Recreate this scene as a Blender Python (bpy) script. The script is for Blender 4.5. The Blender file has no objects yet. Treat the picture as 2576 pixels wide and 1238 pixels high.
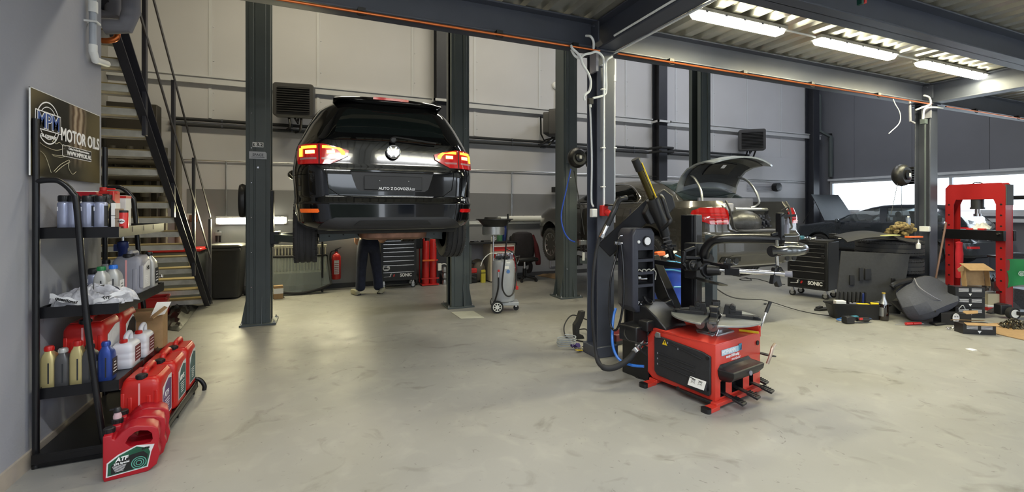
import bpy, bmesh, math, random
from mathutils import Vector, Matrix
random.seed(7)
PI = math.pi
# ---------------------------------------------------------------- camera
F = 1140.0; U0 = 1288.0; V0 = 528.0; HC = 1.5
TH = math.radians(22.8); CT = math.cos(TH); ST = math.sin(TH)
scn = bpy.context.scene
cam_d = bpy.data.cameras.new('camera'); cam = bpy.data.objects.new('camera', cam_d)
scn.collection.objects.link(cam)
cam.location = (0, 0, HC); cam.rotation_euler = (PI/2, 0, -TH)
cam_d.sensor_width = 36; cam_d.lens = F/2576*36; cam_d.shift_y = -(619-V0)/2576
cam_d.clip_start = 0.05; cam_d.clip_end = 300
scn.camera = cam
# ---------------------------------------------------------------- world and lights
wd = bpy.data.worlds.new('world'); scn.world = wd; wd.use_nodes = True
nt = wd.node_tree; bgn = nt.nodes['Background']
sky = nt.nodes.new('ShaderNodeTexSky'); sky.sky_type = 'HOSEK_WILKIE'; sky.turbidity = 5.0; sky.ground_albedo = .4
sky.sun_direction = Vector((-.5, -.55, .65)).normalized()
mixw = nt.nodes.new('ShaderNodeMixRGB'); mixw.inputs[0].default_value = .7
mixw.inputs[2].default_value = (.84, .91, 1.0, 1)
nt.links.new(sky.outputs[0], mixw.inputs[1]); nt.links.new(mixw.outputs[0], bgn.inputs['Color'])
bgn.inputs['Strength'].default_value = 6.5
def area(name, loc, size, power, color, rot=(0, 0, 0), spread=None):
    l = bpy.data.lights.new(name, 'AREA'); l.shape = 'RECTANGLE'; l.size, l.size_y = size
    l.energy = power; l.color = color
    if spread: l.spread = spread
    o = bpy.data.objects.new(name, l); scn.collection.objects.link(o); o.location = loc; o.rotation_euler = rot
    return o
# unseen lights added under the high roof, daylight entering the open gates behind the camera
for (x, y, p, c) in ((-.4, 6.4, 125, (1, .88, .60)), (3.6, 6.6, 110, (1, .92, .72)), (8.2, 6.6, 120, (.93, .96, 1.0)), (12.2, 6.6, 60, (.9, .94, 1.0))):
    area('added_hall_light', (x, y, 6.6), (2.2, .5), p, c)
# daylight comes from the world through the open gates and the window band; portals only guide the sampling
GATES = ((-1.4, 2.5), (3.7, 7.1), (8.4, 12.6)); YG = -3.2
for a, c in GATES:
    l = area('gate_portal', ((a+c)/2, YG-.1, 1.7), (c-a, 3.4), 1, (1, 1, 1), (PI/2, 0, PI)); l.data.cycles.is_portal = True
l = area('window_portal', (14.42, 2.9, 1.9), (12.2, .9), 1, (1, 1, 1), (PI/2, 0, -PI/2)); l.data.cycles.is_portal = True
scn.view_settings.view_transform = 'Standard'; scn.view_settings.look = 'None'
scn.view_settings.gamma = 1.0; scn.view_settings.use_curve_mapping = False
scn.view_settings.exposure = 0.0
# ---------------------------------------------------------------- pixel helpers (photo pixel + a known plane -> point in the building)
def WP(xc, yc, z): return Vector((xc*CT+yc*ST, -xc*ST+yc*CT, z))
def P(u, v, d): return WP((u-U0)/F*d, d, HC-(v-V0)/F*d)
def FL(u, v, z=0.0): return P(u, v, F*(HC-z)/(v-V0))
def PY(u, v, Y): r = (u-U0)/F; return P(u, v, Y/(CT-r*ST))
def PX(u, v, X): r = (u-U0)/F; return P(u, v, X/(r*CT+ST))
# ---------------------------------------------------------------- materials
MT = {}
def mat(name, col=(.5, .5, .5), rough=.5, metal=0.0, var=.08, scale=6.0, bump=0.0, bscale=40., coat=0.0, emit=None, trans=0.0, alpha=1.0, spec=None):
    if name in MT: return MT[name]
    m = bpy.data.materials.new(name); m.use_nodes = True; n = m.node_tree.nodes; l = m.node_tree.links
    b = n['Principled BSDF']
    b.inputs['Roughness'].default_value = rough; b.inputs['Metallic'].default_value = metal
    if coat: b.inputs['Coat Weight'].default_value = coat; b.inputs['Coat Roughness'].default_value = .03
    if spec is not None: b.inputs['Specular IOR Level'].default_value = spec
    if trans: b.inputs['Transmission Weight'].default_value = trans
    if alpha < 1: b.inputs['Alpha'].default_value = alpha
    c = (col[0], col[1], col[2], 1)
    tc = n.new('ShaderNodeTexCoord')
    if var > 0:
        nz = n.new('ShaderNodeTexNoise'); nz.inputs['Scale'].default_value = scale; nz.inputs['Detail'].default_value = 6
        cr = n.new('ShaderNodeValToRGB')
        cr.color_ramp.elements[0].position = .3; cr.color_ramp.elements[1].position = .7
        cr.color_ramp.elements[0].color = tuple(x*(1-var) for x in c[:3])+(1,)
        cr.color_ramp.elements[1].color = tuple(min(1, x*(1+var)) for x in c[:3])+(1,)
        l.new(tc.outputs['Object'], nz.inputs['Vector']); l.new(nz.outputs['Fac'], cr.inputs[0]); l.new(cr.outputs[0], b.inputs['Base Color'])
    else: b.inputs['Base Color'].default_value = c
    if bump > 0:
        n2 = n.new('ShaderNodeTexNoise'); n2.inputs['Scale'].default_value = bscale; n2.inputs['Detail'].default_value = 5
        bp = n.new('ShaderNodeBump'); bp.inputs['Strength'].default_value = bump; bp.inputs['Distance'].default_value = .01
        l.new(tc.outputs['Object'], n2.inputs['Vector']); l.new(n2.outputs['Fac'], bp.inputs['Height']); l.new(bp.outputs[0], b.inputs['Normal'])
    if emit:
        b.inputs['Emission Color'].default_value = (emit[0], emit[1], emit[2], 1); b.inputs['Emission Strength'].default_value = emit[3]
    MT[name] = m; return m
def G(v): # sRGB 0-255 -> linear
    v = v/255.0; return v/12.92 if v <= .04045 else ((v+.055)/1.055)**2.4
def RGB(r, g, b): return (G(r), G(g), G(b))
STEEL = mat('anthracite_painted_steel', RGB(70, 74, 86), .42, .0, .08, 3, .05, 30)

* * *

» **SET PROBLEM**
State how many lines above include the word "objects", and nothing more.

» **REPLY TO THE TASK**
4